[Extracted records]

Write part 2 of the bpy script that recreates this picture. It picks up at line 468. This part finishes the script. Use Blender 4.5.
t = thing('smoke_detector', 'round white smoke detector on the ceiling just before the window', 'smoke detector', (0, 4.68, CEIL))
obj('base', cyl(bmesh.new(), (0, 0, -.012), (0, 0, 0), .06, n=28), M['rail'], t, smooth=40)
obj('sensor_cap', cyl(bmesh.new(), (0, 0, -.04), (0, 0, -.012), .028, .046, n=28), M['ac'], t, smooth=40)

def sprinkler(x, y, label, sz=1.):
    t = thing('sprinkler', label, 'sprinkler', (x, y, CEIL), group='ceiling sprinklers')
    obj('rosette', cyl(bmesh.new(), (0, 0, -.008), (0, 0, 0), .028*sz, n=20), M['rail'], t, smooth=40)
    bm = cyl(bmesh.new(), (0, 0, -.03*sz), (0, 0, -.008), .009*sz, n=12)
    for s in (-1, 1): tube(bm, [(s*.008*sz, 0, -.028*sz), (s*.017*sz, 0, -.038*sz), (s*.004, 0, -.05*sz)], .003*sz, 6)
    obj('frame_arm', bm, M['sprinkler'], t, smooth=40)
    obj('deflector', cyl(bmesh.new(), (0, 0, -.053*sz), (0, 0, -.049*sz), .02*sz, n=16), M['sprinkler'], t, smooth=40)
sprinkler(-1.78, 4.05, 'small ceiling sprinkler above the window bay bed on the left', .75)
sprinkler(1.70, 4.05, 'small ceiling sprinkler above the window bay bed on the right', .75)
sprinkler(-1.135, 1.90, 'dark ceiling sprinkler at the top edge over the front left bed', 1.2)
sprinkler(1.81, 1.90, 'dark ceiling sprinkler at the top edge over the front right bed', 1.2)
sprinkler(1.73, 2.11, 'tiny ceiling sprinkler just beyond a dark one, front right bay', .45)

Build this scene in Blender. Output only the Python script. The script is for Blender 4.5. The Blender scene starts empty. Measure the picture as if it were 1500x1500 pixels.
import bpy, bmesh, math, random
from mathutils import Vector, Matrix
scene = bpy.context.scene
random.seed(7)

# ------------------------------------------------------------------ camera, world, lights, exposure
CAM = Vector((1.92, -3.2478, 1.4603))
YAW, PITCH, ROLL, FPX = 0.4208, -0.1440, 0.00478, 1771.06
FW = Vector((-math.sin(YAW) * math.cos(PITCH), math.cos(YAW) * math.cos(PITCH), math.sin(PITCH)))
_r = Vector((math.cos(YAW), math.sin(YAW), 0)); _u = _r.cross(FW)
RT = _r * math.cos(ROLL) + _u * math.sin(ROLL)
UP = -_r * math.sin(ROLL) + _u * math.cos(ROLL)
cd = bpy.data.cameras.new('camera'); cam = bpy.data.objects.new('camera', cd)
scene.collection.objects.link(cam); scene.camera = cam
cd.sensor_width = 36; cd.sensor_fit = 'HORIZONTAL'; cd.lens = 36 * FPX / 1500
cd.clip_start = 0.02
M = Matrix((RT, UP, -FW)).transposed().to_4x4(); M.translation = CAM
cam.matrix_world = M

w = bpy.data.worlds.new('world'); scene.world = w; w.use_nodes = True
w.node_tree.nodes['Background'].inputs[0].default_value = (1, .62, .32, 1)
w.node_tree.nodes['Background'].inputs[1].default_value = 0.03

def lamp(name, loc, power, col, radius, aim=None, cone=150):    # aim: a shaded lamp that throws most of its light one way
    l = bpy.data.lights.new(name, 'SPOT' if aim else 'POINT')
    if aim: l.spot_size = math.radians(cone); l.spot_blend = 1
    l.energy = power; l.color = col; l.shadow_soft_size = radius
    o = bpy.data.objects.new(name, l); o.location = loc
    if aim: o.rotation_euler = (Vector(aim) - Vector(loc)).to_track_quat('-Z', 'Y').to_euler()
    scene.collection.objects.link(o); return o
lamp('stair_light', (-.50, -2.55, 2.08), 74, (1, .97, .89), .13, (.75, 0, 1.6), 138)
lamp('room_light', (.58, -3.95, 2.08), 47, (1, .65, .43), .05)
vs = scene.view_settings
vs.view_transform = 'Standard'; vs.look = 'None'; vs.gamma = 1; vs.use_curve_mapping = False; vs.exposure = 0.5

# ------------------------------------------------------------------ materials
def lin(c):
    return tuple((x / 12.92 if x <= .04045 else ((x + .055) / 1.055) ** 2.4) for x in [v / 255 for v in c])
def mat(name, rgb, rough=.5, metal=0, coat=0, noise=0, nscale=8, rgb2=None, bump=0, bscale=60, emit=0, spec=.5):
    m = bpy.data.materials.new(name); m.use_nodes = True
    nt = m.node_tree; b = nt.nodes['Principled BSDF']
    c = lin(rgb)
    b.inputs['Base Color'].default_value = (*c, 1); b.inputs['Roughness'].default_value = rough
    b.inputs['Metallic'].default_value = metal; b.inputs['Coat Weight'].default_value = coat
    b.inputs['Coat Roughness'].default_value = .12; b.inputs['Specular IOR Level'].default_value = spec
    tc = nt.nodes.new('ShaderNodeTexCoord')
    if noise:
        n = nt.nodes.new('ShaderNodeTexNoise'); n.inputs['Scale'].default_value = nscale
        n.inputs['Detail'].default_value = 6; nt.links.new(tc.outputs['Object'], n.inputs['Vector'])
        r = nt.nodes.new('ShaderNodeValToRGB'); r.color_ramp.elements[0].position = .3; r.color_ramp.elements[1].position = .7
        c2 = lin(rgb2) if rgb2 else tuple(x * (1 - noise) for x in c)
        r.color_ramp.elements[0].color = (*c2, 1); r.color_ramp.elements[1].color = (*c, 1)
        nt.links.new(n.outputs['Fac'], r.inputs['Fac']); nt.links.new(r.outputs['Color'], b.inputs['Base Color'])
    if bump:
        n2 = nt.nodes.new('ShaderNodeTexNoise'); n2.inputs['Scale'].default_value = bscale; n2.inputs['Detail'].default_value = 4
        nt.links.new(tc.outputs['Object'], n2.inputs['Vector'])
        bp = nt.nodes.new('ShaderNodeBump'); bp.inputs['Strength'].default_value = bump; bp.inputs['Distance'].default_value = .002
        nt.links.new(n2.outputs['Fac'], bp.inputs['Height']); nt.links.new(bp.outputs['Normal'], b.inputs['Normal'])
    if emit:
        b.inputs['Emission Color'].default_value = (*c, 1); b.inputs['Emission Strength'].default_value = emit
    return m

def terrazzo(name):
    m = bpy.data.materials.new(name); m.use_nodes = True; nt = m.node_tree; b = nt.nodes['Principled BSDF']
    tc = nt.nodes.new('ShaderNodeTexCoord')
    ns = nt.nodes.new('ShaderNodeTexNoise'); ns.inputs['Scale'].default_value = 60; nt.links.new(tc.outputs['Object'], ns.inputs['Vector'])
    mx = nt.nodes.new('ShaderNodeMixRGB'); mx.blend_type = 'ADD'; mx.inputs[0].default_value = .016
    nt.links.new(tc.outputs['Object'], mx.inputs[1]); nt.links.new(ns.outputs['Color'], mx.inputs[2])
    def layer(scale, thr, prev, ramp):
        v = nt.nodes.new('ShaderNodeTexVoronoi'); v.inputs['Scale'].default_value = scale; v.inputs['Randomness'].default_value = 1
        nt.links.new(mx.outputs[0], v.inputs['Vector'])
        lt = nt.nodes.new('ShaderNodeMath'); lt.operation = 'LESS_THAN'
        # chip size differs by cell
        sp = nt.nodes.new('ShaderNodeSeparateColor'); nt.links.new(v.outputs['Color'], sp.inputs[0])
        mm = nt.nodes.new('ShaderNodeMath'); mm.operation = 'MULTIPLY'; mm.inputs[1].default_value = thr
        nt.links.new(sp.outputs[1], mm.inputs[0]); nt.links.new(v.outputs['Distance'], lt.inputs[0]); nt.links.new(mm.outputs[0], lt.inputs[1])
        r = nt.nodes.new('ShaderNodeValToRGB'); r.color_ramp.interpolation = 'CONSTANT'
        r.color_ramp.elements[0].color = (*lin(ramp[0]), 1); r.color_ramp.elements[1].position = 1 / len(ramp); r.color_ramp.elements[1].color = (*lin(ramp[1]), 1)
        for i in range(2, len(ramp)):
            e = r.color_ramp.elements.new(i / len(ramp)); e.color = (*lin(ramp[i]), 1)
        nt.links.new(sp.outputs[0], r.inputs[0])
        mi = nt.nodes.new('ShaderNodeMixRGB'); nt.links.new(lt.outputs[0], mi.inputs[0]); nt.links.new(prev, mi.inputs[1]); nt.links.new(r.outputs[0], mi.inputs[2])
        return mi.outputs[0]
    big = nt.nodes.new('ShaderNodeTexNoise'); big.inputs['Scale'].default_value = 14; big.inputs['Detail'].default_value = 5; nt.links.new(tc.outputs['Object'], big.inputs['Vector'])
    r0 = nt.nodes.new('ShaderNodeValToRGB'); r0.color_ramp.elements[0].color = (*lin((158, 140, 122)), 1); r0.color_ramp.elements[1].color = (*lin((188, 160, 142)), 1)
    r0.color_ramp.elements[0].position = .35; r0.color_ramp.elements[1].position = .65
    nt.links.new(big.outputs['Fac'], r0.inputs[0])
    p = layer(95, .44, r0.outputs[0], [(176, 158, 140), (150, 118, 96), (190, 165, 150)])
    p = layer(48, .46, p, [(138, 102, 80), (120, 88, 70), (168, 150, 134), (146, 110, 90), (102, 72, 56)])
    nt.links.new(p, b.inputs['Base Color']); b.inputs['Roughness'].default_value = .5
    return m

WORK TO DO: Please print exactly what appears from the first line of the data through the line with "M['ac'], t, smooth=40)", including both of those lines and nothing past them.

REPLY TO THE EXERCISE:
Write part 2 of the bpy script that recreates this picture. It picks up at line 468. This part finishes the script. Use Blender 4.5.
t = thing('smoke_detector', 'round white smoke detector on the ceiling just before the window', 'smoke detector', (0, 4.68, CEIL))
obj('base', cyl(bmesh.new(), (0, 0, -.012), (0, 0, 0), .06, n=28), M['rail'], t, smooth=40)
obj('sensor_cap', cyl(bmesh.new(), (0, 0, -.04), (0, 0, -.012), .028, .046, n=28), M['ac'], t, smooth=40)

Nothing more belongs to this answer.